MANDALAY—Five family members, including two 13-year-old children, were murdered at a chicken farm in Pyin Oo Lwin Township’s Sikar village on Sept. 18. The victims were found dead with the wounds on their necks. “I have never heard of such an event in Pyin Oo Lwin before. I learned that they [the killers] didn’t take anything,” said a source close to the police. The motivation behind the killings is currently unknown.

SAGAING —Seven policemen were killed in a raid by an unidentified armed group on a police outpost in Masein village, Kalewa Township on Sep. 18, according to locals. “The outpost was burnt down and everything was reduced to ash,” a local told DVB. Win Maung, a member of a Burma Army-backed militia was also killed and his wife was seriously injured in an attack in Kalewa Township in Sagaing on the same day.

KARENNI—One civilian was killed and two others injured in the Burma Army’s heavy shelling against Karenni resistance groups in Loikaw Township on Sept. 17. During the fighting, the hall of a village church and civilian houses were also damaged, according to locals. Battalion 2 of the Karenni Nationalities Defense Force (KNDF) stated that one of its members and three Burma Army personnel were killed in the fighting.

KACHIN—An ethnic Lisu man from Myitkyina Township’s Alam Village was shot dead by the Burma Army on Sept. 18. His body was not returned to his family and was cremated shortly after his death. The incident took place while the Burma Army was conducting a search operation in and around Alam village for two of its soldiers who had disappeared.  According to residents, the victim was shot dead near his home on his way to the river. The reason behind the murder of the 30-year-old man, who is a father of two children, is currently unknown. Villagers expressed alarm that the village would be burnt down as the Burma army threatened to do so if the two missing soldiers were not found. “They also shot at the village with guns and issued an order that no one was allowed to leave the village,” a local told DVB. Informant Elimination Team, a local defense force based in Myitkyina, claimed responsibility for the killings of the two missing captains on social media.

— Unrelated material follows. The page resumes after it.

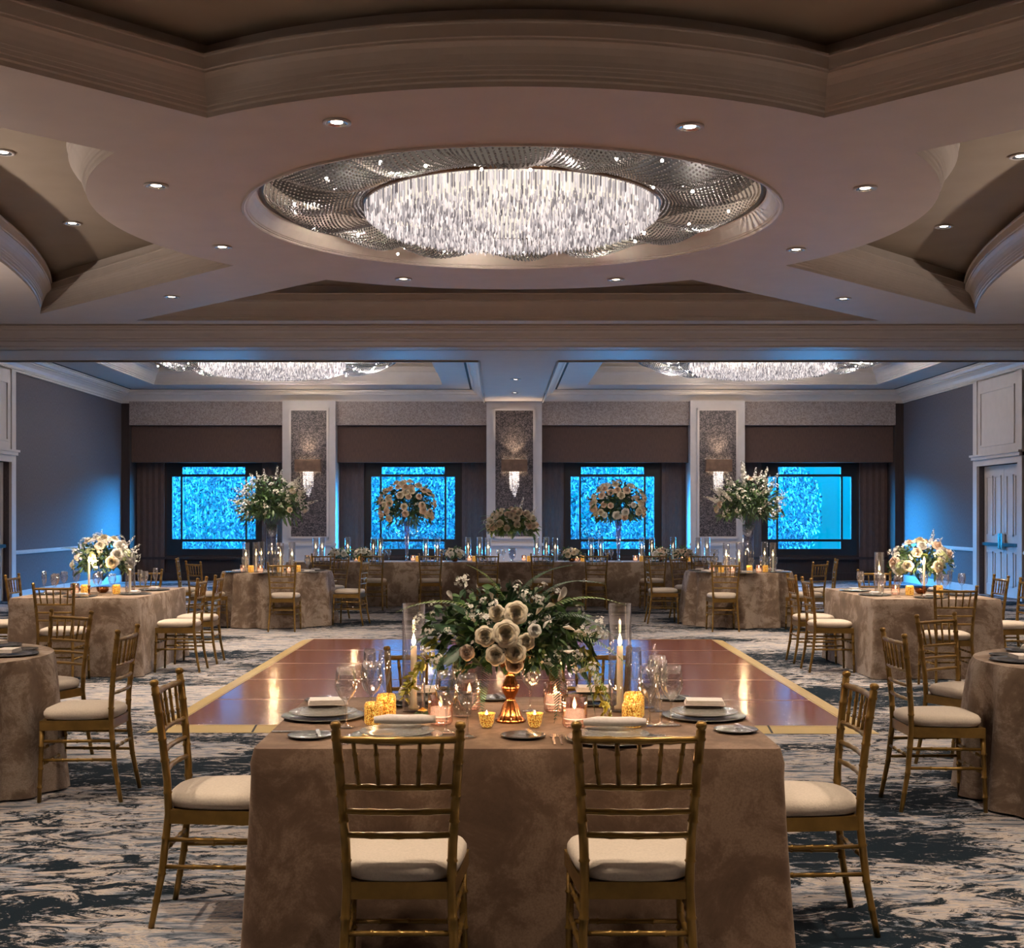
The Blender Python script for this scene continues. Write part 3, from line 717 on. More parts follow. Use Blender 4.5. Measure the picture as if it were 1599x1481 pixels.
# flame slightly larger for distant candles kept at true scale
e_ = empty('taper_candle')
MB().lathe([(.001, .0), (.034, .0), (.034, .006), (.014, .014), (.008, .03), (.012, .05), (.007, .07), (.012, .085), (.016, .09), (.016, .10), (.001, .10)], 16).obj('candlestick', COPPER, e_)
MB().lathe([(.0115, .09), (.0105, .32), (.001, .322)], 12).obj('candle', WAX, e_); flame_mb(.322, 1.3).obj('flame', FLAME, [c for c in e_.children if c.name.startswith('candle') and not c.name.startswith('candles')][0])
P_tap = Proto(e_, 'candle')
e_ = empty('pink_votive')
MB().lathe([(.001, .004), (.034, .004), (.040, .014), (.038, .028), (.041, .034), (.042, .105), (.0405, .106), (.036, .034), (.001, .03)], 48, (0, 0, 0), 16, .025).obj('ribbed_glass', PINKG, e_)
MB().lathe([(.001, .062), (.034, .060), (.034, .030), (.001, .030)], 20).obj('candle', GLOWWAX, e_); flame_mb(.062, .8).obj('flame', FLAME, [c for c in e_.children if c.name.startswith('candle')][0])
P_pink = Proto(e_, 'votive candle')
e_ = empty('amber_votive')
MB().lathe([(.001, .004), (.020, .004), (.028, .02), (.034, .055), (.037, .062), (.034, .062), (.026, .022), (.001, .012)], 20).obj('mercury_glass', AMBER, e_)
flame_mb(.03, .9).obj('flame', FLAME, e_)
P_amb = Proto(e_, 'votive candle')
e_ = empty('amber_jar_candle')
MB().lathe([(.001, .003), (.034, .003), (.040, .012), (.040, .085), (.034, .098), (.031, .098), (.036, .084), (.036, .015), (.001, .012)], 24).obj('mercury_glass', AMBER, e_)
MB().lathe([(.001, .07), (.034, .07)], 16).obj('candle', GLOWWAX, e_)
P_jar = Proto(e_, 'votive candle')
# place setting pieces
P_chg = single('charger_plate', MB().lathe([(.001, .004), (.10, .004), (.118, .007), (.160, .013), (.163, .011), (.12, 0), (.001, 0)], 48), PEWTER, 'plate')
P_pl = single('dinner_plate', MB().lathe([(.001, .004), (.085, .004), (.13, .014), (.132, .012), (.09, 0), (.001, 0)], 40), PLATE, 'plate')
P_bp = single('bread_plate', MB().lathe([(.001, .004), (.05, .004), (.078, .012), (.080, .010), (.055, 0), (.001, 0)], 36), PEWTER, 'plate')
nm = MB()
for k in range(3):
    z = .004 + k * .006; w = .068 - k * .003; d = .042
    nm.box(-w, w, -d, d, z - .003, z + .002)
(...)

RAKHINE—The United League of Arakan/Arakan Army (ULA/AA) spokesperson Khine Thu Kha said the ULA/AA will accept Rohingya refugees back from Bangladesh when it can establish a relationship with the international community “as a government.” He made the remarks at a ULA/AA press conference held on Sep. 19. His statement was in response to a reporter’s question about the repatriation of Rohingya. “The international community and the Bangladesh government need to recognize the ULA/AA as a government to address this issue. The Bangladesh government and powerful states in the world, including the UN, need to give full support and stand with the ULA. When this reality is achieved, the ULA/AA’s refugee repatriation policy will be officially announced and resolved in the form of a mutually acceptable solution based on justice and peace for long-term coexistence,” Khine Thu Kha said. Nearly one million Rohingya refugees have been unable to return to their homes in Burma due to successive ethnic cleansing campaigns conducted by the Burma Army. Hundreds of thousands of Rohingya fled to Bangladesh following a genocidal campaign conducted by the Burma Army in 2017.  

At the same press conference, Khine Thu Kha also claimed that nearly 100 Burma Army personnel have defected to the AA since the military coup. The spokesperson added that the defectors were being “well taken care of” by the AA and he called on more Burma Army personnel to defect.